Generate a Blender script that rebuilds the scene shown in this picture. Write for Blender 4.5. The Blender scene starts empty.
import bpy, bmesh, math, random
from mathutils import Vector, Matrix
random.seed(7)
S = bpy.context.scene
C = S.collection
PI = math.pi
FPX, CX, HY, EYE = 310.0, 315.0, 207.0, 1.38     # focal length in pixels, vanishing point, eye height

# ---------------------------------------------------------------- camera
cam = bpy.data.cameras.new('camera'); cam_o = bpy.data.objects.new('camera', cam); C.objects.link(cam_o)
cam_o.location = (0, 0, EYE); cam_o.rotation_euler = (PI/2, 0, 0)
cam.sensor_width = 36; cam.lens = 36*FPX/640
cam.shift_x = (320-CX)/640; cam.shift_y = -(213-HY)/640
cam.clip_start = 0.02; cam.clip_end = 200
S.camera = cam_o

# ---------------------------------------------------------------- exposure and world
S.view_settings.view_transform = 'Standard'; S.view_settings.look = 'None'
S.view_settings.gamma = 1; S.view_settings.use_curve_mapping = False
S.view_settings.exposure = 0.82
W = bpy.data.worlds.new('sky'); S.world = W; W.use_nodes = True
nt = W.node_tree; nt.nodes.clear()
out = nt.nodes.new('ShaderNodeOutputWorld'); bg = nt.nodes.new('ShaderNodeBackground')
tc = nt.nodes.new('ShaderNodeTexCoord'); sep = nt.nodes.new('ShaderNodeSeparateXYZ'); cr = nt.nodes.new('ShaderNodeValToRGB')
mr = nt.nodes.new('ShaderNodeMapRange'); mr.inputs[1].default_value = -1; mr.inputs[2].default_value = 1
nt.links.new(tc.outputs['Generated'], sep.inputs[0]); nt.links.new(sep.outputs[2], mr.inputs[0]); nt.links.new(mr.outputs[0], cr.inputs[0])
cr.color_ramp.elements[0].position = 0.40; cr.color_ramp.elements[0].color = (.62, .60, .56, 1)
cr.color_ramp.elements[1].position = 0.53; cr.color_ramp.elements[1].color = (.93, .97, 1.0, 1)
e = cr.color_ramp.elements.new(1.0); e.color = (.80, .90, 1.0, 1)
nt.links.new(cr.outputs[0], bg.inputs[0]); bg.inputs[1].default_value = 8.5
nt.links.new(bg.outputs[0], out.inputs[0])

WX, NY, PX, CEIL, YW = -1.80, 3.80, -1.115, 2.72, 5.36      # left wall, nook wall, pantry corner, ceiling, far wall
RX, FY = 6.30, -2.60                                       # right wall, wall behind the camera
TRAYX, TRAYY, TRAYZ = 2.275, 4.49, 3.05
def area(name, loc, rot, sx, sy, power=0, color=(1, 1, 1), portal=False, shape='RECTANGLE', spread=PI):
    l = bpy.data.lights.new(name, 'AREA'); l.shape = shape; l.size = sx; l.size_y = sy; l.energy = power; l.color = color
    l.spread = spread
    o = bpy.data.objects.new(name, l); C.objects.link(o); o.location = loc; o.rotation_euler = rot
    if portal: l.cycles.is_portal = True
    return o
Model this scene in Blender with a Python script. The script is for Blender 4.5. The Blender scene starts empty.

------------

■ Problem statement ■
Return the listing above in its exact form.

■ Expected output ■
Generate a Blender script that rebuilds the scene shown in this picture. Write for Blender 4.5. The Blender scene starts empty.
import bpy, bmesh, math, random
from mathutils import Vector, Matrix
random.seed(7)
S = bpy.context.scene
C = S.collection
PI = math.pi
FPX, CX, HY, EYE = 310.0, 315.0, 207.0, 1.38     # focal length in pixels, vanishing point, eye height

# ---------------------------------------------------------------- camera
cam = bpy.data.cameras.new('camera'); cam_o = bpy.data.objects.new('camera', cam); C.objects.link(cam_o)
cam_o.location = (0, 0, EYE); cam_o.rotation_euler = (PI/2, 0, 0)
cam.sensor_width = 36; cam.lens = 36*FPX/640
cam.shift_x = (320-CX)/640; cam.shift_y = -(213-HY)/640
cam.clip_start = 0.02; cam.clip_end = 200
S.camera = cam_o

# ---------------------------------------------------------------- exposure and world
S.view_settings.view_transform = 'Standard'; S.view_settings.look = 'None'
S.view_settings.gamma = 1; S.view_settings.use_curve_mapping = False
S.view_settings.exposure = 0.82
W = bpy.data.worlds.new('sky'); S.world = W; W.use_nodes = True
nt = W.node_tree; nt.nodes.clear()
out = nt.nodes.new('ShaderNodeOutputWorld'); bg = nt.nodes.new('ShaderNodeBackground')
tc = nt.nodes.new('ShaderNodeTexCoord'); sep = nt.nodes.new('ShaderNodeSeparateXYZ'); cr = nt.nodes.new('ShaderNodeValToRGB')
mr = nt.nodes.new('ShaderNodeMapRange'); mr.inputs[1].default_value = -1; mr.inputs[2].default_value = 1
nt.links.new(tc.outputs['Generated'], sep.inputs[0]); nt.links.new(sep.outputs[2], mr.inputs[0]); nt.links.new(mr.outputs[0], cr.inputs[0])
cr.color_ramp.elements[0].position = 0.40; cr.color_ramp.elements[0].color = (.62, .60, .56, 1)
cr.color_ramp.elements[1].position = 0.53; cr.color_ramp.elements[1].color = (.93, .97, 1.0, 1)
e = cr.color_ramp.elements.new(1.0); e.color = (.80, .90, 1.0, 1)
nt.links.new(cr.outputs[0], bg.inputs[0]); bg.inputs[1].default_value = 8.5
nt.links.new(bg.outputs[0], out.inputs[0])

WX, NY, PX, CEIL, YW = -1.80, 3.80, -1.115, 2.72, 5.36      # left wall, nook wall, pantry corner, ceiling, far wall
RX, FY = 6.30, -2.60                                       # right wall, wall behind the camera
TRAYX, TRAYY, TRAYZ = 2.275, 4.49, 3.05
def area(name, loc, rot, sx, sy, power=0, color=(1, 1, 1), portal=False, shape='RECTANGLE', spread=PI):
    l = bpy.data.lights.new(name, 'AREA'); l.shape = shape; l.size = sx; l.size_y = sy; l.energy = power; l.color = color
    l.spread = spread
    o = bpy.data.objects.new(name, l); C.objects.link(o); o.location = loc; o.rotation_euler = rot
    if portal: l.cycles.is_portal = True
    return o
Model this scene in Blender with a Python script. The script is for Blender 4.5. The Blender scene starts empty.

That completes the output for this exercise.